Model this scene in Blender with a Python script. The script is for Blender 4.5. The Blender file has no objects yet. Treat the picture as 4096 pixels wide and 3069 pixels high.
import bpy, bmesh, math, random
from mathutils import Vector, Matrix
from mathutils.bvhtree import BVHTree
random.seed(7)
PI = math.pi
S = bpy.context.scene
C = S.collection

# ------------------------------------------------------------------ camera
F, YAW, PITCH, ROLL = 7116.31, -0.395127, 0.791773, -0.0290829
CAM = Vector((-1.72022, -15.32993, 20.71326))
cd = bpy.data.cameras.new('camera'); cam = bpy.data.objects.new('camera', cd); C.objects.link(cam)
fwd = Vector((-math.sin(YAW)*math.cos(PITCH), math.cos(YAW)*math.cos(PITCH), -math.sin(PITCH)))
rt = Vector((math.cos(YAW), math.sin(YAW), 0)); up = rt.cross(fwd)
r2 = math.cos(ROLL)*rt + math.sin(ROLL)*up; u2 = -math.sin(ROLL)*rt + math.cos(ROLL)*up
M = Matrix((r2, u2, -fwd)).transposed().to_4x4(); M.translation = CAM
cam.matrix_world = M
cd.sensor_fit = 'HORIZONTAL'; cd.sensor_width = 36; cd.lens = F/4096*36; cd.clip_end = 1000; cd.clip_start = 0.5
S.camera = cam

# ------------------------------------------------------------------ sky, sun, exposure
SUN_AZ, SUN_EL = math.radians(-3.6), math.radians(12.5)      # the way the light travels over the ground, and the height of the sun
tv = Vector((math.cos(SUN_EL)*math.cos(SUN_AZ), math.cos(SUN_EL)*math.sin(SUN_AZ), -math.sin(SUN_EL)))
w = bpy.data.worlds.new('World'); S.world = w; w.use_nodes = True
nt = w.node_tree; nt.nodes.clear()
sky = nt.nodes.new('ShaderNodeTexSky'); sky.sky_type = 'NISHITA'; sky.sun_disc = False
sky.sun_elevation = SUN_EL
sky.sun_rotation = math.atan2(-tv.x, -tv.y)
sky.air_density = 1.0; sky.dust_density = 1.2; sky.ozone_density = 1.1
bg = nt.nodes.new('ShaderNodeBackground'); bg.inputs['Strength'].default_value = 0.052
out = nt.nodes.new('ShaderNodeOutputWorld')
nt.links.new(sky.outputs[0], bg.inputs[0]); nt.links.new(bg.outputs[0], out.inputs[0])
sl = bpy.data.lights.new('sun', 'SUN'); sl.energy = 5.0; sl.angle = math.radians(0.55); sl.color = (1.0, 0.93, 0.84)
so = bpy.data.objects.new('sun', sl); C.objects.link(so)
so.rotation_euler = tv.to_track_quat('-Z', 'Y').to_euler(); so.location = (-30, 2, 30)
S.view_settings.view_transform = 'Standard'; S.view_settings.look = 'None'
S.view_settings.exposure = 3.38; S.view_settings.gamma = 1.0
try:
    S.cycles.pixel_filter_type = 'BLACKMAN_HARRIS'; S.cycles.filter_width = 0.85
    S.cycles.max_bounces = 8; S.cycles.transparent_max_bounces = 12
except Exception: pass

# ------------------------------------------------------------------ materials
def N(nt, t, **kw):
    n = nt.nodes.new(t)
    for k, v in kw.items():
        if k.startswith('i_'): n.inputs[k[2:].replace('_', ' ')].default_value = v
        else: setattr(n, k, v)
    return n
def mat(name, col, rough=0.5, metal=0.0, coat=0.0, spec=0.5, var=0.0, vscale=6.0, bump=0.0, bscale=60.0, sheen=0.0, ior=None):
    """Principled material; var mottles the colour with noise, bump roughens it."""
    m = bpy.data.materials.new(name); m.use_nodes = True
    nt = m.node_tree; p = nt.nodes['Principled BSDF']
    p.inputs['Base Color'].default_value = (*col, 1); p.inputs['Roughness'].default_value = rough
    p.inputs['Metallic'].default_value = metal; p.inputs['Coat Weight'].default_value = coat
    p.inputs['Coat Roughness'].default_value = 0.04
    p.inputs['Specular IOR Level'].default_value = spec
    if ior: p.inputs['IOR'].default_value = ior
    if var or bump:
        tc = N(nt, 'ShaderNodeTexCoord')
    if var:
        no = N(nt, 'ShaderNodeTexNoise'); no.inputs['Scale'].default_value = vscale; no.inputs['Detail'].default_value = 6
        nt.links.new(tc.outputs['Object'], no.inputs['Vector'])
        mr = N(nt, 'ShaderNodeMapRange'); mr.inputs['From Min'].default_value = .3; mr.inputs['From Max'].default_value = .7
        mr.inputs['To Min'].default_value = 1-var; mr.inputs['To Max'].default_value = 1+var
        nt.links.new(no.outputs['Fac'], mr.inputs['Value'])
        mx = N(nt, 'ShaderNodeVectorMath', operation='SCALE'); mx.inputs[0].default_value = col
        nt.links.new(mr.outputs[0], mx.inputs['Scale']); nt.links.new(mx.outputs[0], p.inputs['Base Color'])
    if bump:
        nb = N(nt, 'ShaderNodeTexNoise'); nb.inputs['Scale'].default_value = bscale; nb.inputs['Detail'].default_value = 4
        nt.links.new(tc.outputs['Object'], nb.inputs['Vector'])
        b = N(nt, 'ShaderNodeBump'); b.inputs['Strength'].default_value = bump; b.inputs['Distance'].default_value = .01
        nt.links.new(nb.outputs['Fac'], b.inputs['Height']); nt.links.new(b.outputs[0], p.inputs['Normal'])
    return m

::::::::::

▶ [AIM OF THE TASK]: Copy exactly the lines that run from the first line of the data to the line containing "C = S.collection", please, with both ends included and nothing else.

▶ [ANSWER FOR THE TASK]:
Model this scene in Blender with a Python script. The script is for Blender 4.5. The Blender file has no objects yet. Treat the picture as 4096 pixels wide and 3069 pixels high.
import bpy, bmesh, math, random
from mathutils import Vector, Matrix
from mathutils.bvhtree import BVHTree
random.seed(7)
PI = math.pi
S = bpy.context.scene
C = S.collection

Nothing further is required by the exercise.